Make an exact copy of all the data.

>> begin

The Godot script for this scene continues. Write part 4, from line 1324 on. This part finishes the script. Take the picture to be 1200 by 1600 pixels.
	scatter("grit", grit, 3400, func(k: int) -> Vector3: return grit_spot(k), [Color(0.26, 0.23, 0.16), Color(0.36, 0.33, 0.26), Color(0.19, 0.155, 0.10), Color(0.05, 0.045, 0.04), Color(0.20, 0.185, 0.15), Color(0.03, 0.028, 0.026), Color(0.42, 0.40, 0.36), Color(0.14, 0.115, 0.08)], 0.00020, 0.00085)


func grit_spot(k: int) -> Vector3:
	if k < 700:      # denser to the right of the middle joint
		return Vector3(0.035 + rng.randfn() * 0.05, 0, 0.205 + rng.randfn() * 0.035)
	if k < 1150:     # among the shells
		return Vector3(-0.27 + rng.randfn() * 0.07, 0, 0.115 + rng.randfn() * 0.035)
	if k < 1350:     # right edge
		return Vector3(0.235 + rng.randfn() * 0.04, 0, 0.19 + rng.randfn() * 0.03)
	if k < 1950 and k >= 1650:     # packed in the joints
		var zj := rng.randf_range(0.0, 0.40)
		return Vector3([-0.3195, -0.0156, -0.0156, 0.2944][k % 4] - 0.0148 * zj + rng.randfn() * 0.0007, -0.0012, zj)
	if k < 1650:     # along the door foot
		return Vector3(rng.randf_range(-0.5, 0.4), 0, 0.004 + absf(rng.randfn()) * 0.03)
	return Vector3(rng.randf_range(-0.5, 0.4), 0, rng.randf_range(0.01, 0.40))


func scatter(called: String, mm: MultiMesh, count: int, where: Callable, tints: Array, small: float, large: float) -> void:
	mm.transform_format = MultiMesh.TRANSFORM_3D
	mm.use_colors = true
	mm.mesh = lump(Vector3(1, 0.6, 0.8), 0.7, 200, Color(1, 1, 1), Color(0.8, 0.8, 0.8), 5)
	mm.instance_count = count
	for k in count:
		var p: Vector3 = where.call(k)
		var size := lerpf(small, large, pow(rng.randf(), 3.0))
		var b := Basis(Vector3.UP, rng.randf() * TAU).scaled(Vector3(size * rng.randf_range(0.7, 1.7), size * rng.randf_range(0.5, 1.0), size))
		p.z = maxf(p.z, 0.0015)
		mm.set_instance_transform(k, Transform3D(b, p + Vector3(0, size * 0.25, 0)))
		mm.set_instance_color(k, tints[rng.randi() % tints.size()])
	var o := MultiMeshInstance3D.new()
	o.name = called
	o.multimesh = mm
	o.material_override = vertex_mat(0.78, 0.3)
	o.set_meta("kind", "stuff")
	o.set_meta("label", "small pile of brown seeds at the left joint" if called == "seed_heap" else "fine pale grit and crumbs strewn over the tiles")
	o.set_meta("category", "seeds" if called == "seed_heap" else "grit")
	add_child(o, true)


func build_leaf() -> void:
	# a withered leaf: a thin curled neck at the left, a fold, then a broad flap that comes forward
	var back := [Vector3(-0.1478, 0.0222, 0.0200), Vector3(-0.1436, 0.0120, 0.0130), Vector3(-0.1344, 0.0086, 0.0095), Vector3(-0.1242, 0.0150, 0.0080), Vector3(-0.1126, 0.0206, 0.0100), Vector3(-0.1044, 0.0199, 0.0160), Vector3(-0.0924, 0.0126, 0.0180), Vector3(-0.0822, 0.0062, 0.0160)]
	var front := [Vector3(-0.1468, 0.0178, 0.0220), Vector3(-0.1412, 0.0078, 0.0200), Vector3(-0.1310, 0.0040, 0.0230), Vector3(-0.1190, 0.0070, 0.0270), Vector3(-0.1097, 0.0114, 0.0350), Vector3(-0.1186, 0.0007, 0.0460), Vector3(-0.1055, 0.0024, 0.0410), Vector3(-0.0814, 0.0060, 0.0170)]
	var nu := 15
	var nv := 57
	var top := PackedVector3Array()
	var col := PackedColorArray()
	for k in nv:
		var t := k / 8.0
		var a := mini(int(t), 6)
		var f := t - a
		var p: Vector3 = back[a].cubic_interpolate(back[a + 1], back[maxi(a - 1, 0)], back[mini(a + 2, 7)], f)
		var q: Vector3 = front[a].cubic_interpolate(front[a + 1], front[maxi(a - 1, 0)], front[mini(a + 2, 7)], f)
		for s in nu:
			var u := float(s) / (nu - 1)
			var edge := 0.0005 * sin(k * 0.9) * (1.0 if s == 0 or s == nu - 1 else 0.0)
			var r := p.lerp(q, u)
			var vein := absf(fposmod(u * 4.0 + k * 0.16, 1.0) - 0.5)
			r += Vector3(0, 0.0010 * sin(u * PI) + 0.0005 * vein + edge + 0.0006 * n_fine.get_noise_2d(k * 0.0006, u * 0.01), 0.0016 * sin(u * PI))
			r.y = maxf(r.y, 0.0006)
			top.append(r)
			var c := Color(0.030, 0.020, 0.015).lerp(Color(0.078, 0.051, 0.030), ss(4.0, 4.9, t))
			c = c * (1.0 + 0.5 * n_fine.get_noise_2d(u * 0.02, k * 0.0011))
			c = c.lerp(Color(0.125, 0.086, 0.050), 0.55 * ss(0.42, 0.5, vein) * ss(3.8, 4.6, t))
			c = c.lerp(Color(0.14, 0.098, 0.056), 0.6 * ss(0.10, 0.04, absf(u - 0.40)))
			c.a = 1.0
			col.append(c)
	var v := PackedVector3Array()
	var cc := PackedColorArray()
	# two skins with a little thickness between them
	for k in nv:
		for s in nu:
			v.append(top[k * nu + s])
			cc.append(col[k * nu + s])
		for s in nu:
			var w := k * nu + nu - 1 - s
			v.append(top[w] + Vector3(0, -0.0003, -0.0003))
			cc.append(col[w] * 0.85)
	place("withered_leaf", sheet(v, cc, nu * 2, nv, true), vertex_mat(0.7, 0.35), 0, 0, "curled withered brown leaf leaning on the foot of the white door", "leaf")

>> end

**Complete output**.
The Godot script for this scene continues. Write part 4, from line 1324 on. This part finishes the script. Take the picture to be 1200 by 1600 pixels.
	scatter("grit", grit, 3400, func(k: int) -> Vector3: return grit_spot(k), [Color(0.26, 0.23, 0.16), Color(0.36, 0.33, 0.26), Color(0.19, 0.155, 0.10), Color(0.05, 0.045, 0.04), Color(0.20, 0.185, 0.15), Color(0.03, 0.028, 0.026), Color(0.42, 0.40, 0.36), Color(0.14, 0.115, 0.08)], 0.00020, 0.00085)


func grit_spot(k: int) -> Vector3:
	if k < 700:      # denser to the right of the middle joint
		return Vector3(0.035 + rng.randfn() * 0.05, 0, 0.205 + rng.randfn() * 0.035)
	if k < 1150:     # among the shells
		return Vector3(-0.27 + rng.randfn() * 0.07, 0, 0.115 + rng.randfn() * 0.035)
	if k < 1350:     # right edge
		return Vector3(0.235 + rng.randfn() * 0.04, 0, 0.19 + rng.randfn() * 0.03)
	if k < 1950 and k >= 1650:     # packed in the joints
		var zj := rng.randf_range(0.0, 0.40)
		return Vector3([-0.3195, -0.0156, -0.0156, 0.2944][k % 4] - 0.0148 * zj + rng.randfn() * 0.0007, -0.0012, zj)
	if k < 1650:     # along the door foot
		return Vector3(rng.randf_range(-0.5, 0.4), 0, 0.004 + absf(rng.randfn()) * 0.03)
	return Vector3(rng.randf_range(-0.5, 0.4), 0, rng.randf_range(0.01, 0.40))


func scatter(called: String, mm: MultiMesh, count: int, where: Callable, tints: Array, small: float, large: float) -> void:
	mm.transform_format = MultiMesh.TRANSFORM_3D
	mm.use_colors = true
	mm.mesh = lump(Vector3(1, 0.6, 0.8), 0.7, 200, Color(1, 1, 1), Color(0.8, 0.8, 0.8), 5)
	mm.instance_count = count
	for k in count:
		var p: Vector3 = where.call(k)
		var size := lerpf(small, large, pow(rng.randf(), 3.0))
		var b := Basis(Vector3.UP, rng.randf() * TAU).scaled(Vector3(size * rng.randf_range(0.7, 1.7), size * rng.randf_range(0.5, 1.0), size))
		p.z = maxf(p.z, 0.0015)
		mm.set_instance_transform(k, Transform3D(b, p + Vector3(0, size * 0.25, 0)))
		mm.set_instance_color(k, tints[rng.randi() % tints.size()])
	var o := MultiMeshInstance3D.new()
	o.name = called
	o.multimesh = mm
	o.material_override = vertex_mat(0.78, 0.3)
	o.set_meta("kind", "stuff")
	o.set_meta("label", "small pile of brown seeds at the left joint" if called == "seed_heap" else "fine pale grit and crumbs strewn over the tiles")
	o.set_meta("category", "seeds" if called == "seed_heap" else "grit")
	add_child(o, true)


func build_leaf() -> void:
	# a withered leaf: a thin curled neck at the left, a fold, then a broad flap that comes forward
	var back := [Vector3(-0.1478, 0.0222, 0.0200), Vector3(-0.1436, 0.0120, 0.0130), Vector3(-0.1344, 0.0086, 0.0095), Vector3(-0.1242, 0.0150, 0.0080), Vector3(-0.1126, 0.0206, 0.0100), Vector3(-0.1044, 0.0199, 0.0160), Vector3(-0.0924, 0.0126, 0.0180), Vector3(-0.0822, 0.0062, 0.0160)]
	var front := [Vector3(-0.1468, 0.0178, 0.0220), Vector3(-0.1412, 0.0078, 0.0200), Vector3(-0.1310, 0.0040, 0.0230), Vector3(-0.1190, 0.0070, 0.0270), Vector3(-0.1097, 0.0114, 0.0350), Vector3(-0.1186, 0.0007, 0.0460), Vector3(-0.1055, 0.0024, 0.0410), Vector3(-0.0814, 0.0060, 0.0170)]
	var nu := 15
	var nv := 57
	var top := PackedVector3Array()
	var col := PackedColorArray()
	for k in nv:
		var t := k / 8.0
		var a := mini(int(t), 6)
		var f := t - a
		var p: Vector3 = back[a].cubic_interpolate(back[a + 1], back[maxi(a - 1, 0)], back[mini(a + 2, 7)], f)
		var q: Vector3 = front[a].cubic_interpolate(front[a + 1], front[maxi(a - 1, 0)], front[mini(a + 2, 7)], f)
		for s in nu:
			var u := float(s) / (nu - 1)
			var edge := 0.0005 * sin(k * 0.9) * (1.0 if s == 0 or s == nu - 1 else 0.0)
			var r := p.lerp(q, u)
			var vein := absf(fposmod(u * 4.0 + k * 0.16, 1.0) - 0.5)
			r += Vector3(0, 0.0010 * sin(u * PI) + 0.0005 * vein + edge + 0.0006 * n_fine.get_noise_2d(k * 0.0006, u * 0.01), 0.0016 * sin(u * PI))
			r.y = maxf(r.y, 0.0006)
			top.append(r)
			var c := Color(0.030, 0.020, 0.015).lerp(Color(0.078, 0.051, 0.030), ss(4.0, 4.9, t))
			c = c * (1.0 + 0.5 * n_fine.get_noise_2d(u * 0.02, k * 0.0011))
			c = c.lerp(Color(0.125, 0.086, 0.050), 0.55 * ss(0.42, 0.5, vein) * ss(3.8, 4.6, t))
			c = c.lerp(Color(0.14, 0.098, 0.056), 0.6 * ss(0.10, 0.04, absf(u - 0.40)))
			c.a = 1.0
			col.append(c)
	var v := PackedVector3Array()
	var cc := PackedColorArray()
	# two skins with a little thickness between them
	for k in nv:
		for s in nu:
			v.append(top[k * nu + s])
			cc.append(col[k * nu + s])
		for s in nu:
			var w := k * nu + nu - 1 - s
			v.append(top[w] + Vector3(0, -0.0003, -0.0003))
			cc.append(col[w] * 0.85)
	place("withered_leaf", sheet(v, cc, nu * 2, nv, true), vertex_mat(0.7, 0.35), 0, 0, "curled withered brown leaf leaning on the foot of the white door", "leaf")